Ma non dimentichiamo che il Turkestan occidentale era parte integrante ieri dell’impero russo e poi dell’Unione sovietica, ed oggi è in rapporti con Mosca.
Le origini dell’instabilità dell’area mediorientale sono tutte da ricercare nelle scelte dei governatori britannici delle Indie, che intendevano normalizzare in mani inglesi tutto l’areale dal Turkmenistan al Pakistan, con in mezzo Persia e Afghanistan. Scalzare la Russia da quell’area, era nel 1838 il pallino fisso di Londra: diplomatici russi come l’orientalista Jan Prosper Witkiewicz (Vitkevič) erano considerati agenti di disturbo e d’intralcio al piano britannico, che prevedeva la sostituzione di sovrani ed emiri con persone gradite ai governatori delle Indie. Ma le occupazioni di quelle zone non hanno mai detto bene agli inglesi: infatti nel 1841 si sommarono presenza inglese, crisi economica afgana, insofferenza dei locali e la situazione precipitò con l’esplosione di violentissime rivolte; la più sanguinosa a Kabul, culminata con l’assalto alla casa dell’agente politico britannico.

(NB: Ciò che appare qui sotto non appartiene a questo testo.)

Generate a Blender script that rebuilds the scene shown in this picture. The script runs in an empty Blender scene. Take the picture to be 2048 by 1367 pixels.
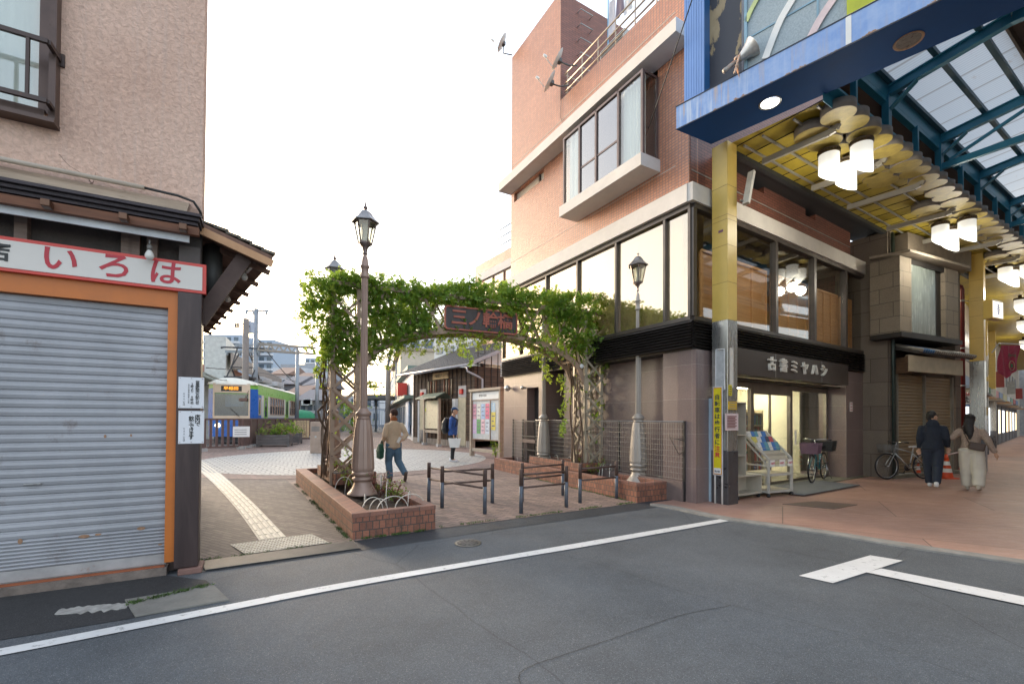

Ovviamente le rivolte produssero in tutta l’area odio verso gli inglesi, carneficine di soldati della Corona britannica e tantissimi prigionieri a rischio decapitazione. E, ovviamente, grazie ai buoni uffici della diplomazia russa, i prigionieri inglesi ebbero salva la vita. Ecco che rapporti diplomatici russi rimangono imprescindibili nell’area. Ed una guerra tra persiani e inglesi è già stata scongiurata dai russi a metà ‘800, quando Londra conquistava l’Afghanistan (che era sotto l’egida persiana) dicendo che serviva per blindare i confini indiani dell’Impero britannico: la Russia evitava il conflitto e metteva d’accordo Teheran e Londra.
Ma gli inglesi non demordono mai: con il crollo del regime zarista nel 1917, tutta la Persia cadeva in mani britanniche, ed il trattato anglo-persiano del 1919 di fatto formalizzava il protettorato di Londra (un giochetto fatto solo ed esclusivamente per il petrolio). Ma nel 1921 i persiani si ribellavano e firmavano con l’Unione Sovietica un trattato di amicizia, e da questa posizione strappavano il trattato anglo-persiano del 1919.
Inutile elencare quanto sangue sia costato agli inglesi ogni tentativo di colonizzazione dell’area. Resta il fatto che Putin sia l’unico capace di aprire una trattativa con l’Iran, e che la Cina possa rivelarsi un ottimo garante.
Con molta probabilità Donald Trump tra meno di dieci giorni estrometterà Europa e Gran Bretagna da ogni trattativa di pace, mettendo ad un unico tavolo Valdimir Putin, Benjamin Netanyahu, Xi Jinping e Ali Khamenei. Trump è un pratico attore internazionale, sa bene che le misure eccezionali d’una Guerra Mondiale non sarebbero gradite in Usa, e riporterebbero l’Europa indietro di almeno trecento anni.